Llittérature, films, séries, musique, etc.

à la grimace

Publié le 13 Novembre 2015 par F/.

à la grimace

Donc : écrire contre un régime, c'est faire souffler entre les lignes le vent du rire et le souffle du grotesque, dire l'inquiétude sourde que font grandir, dans le tréfonds des âmes, les appétits d'un potentat ogresque, d'un régime que rien ne saurait rassasier -, c'est rappeler que le Mal, certains le craignent et le décrivent mais d'autres vivent avec, et malgré lui : ici, les Russes.

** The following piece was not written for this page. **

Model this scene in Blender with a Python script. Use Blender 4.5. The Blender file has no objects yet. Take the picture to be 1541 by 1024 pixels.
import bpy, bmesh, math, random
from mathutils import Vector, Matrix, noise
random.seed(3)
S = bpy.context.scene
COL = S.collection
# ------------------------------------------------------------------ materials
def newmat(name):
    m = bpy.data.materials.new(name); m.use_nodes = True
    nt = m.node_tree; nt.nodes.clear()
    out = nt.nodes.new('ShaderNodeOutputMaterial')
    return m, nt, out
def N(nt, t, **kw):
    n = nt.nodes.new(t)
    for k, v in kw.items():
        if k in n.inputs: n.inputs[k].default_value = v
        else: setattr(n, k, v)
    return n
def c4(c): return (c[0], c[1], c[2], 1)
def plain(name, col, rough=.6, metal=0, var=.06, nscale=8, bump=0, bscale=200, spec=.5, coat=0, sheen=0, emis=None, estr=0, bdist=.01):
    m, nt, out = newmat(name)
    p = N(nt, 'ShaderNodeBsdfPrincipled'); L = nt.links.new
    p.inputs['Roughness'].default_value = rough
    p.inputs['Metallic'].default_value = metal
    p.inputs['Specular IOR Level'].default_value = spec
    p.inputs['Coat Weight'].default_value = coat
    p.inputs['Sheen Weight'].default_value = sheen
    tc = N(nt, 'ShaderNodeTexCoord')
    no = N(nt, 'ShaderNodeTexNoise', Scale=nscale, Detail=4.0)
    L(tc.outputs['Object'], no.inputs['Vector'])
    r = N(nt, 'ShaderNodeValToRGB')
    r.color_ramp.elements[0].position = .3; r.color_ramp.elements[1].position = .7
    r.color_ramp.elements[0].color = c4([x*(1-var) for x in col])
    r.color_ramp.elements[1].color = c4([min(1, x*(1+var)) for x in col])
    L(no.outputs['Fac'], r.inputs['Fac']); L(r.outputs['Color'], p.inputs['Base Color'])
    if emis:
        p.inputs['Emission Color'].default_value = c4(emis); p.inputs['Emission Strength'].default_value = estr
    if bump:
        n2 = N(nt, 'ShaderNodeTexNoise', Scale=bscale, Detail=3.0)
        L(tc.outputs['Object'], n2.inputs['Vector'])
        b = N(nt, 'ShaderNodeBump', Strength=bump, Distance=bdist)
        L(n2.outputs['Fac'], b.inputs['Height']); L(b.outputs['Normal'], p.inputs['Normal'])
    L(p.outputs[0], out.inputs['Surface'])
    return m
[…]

Avec Soupe de Cheval, sidérante novella initialement publiée en 2007 dans le recueil Pir ("Festin"), Sorokine, dont les livres ont été, il y a quelques années, déchirés en place publique par les Jeunesses poutiniennes, renoue avec la tradition post-gogolienne d'un certain récit court - hénaurme et effaré, bien sûr, mais aussi sans recours. Croisé dans un train, un certain Bourmistrov rémunère grassement une jeune femme, Olia, pour la regarder manger, simplement. A l'étonnement vite lassé de celle qui avale, l'homme oppose une série de grognements orgasmiques qui vont crescendo : "oh noooon !", beugle-t-il chaque fois, proche de défaillir. La nourriture devient étrange : hachée menue, d'abord, puis de plus en plus rare, éparse, tandis que le cérémoniel du repas lui-même gagne en solennité absurde. Un jour, Olia se marie et décide d'arrêter les frais. De manger pour elle-même, quoi. Elle se rend compte alors qu'elle n'est plus capable d'avaler quoi que ce soit.

"Ne crains rien, Petit Chaperon rouge." Fable éminemment moderne autant qu'étonnamment classique (le contexte mis à part - mais le contexte fait tout -, elle pourrait avoir été écrite il y a un siècle), Soupe de Cheval révèle tout sans rien dire : notre troublant besoin de soumission, le vide que les méchants font naître en nous, leurs appétits impossibles à rassasier (ils essaieront quand même), le plaisant miroir que nous leur tendons lorsque, à notre corps défendant, nous acceptons de nous prêter à leurs rituels faussement anodins - Pacôme Thiellement, dans un article paru en février 2015, explique tout cela bien mieux que moi. Quant à Sorokine, désormais suivi par les éditions de l'Olivier, il reste le trublion au regard pétillant et à la plume acérée que les Poutine de tout poil ont appris à haïr plutôt qu'à mépriser. Rien que pour cela, il faut acheter son livre.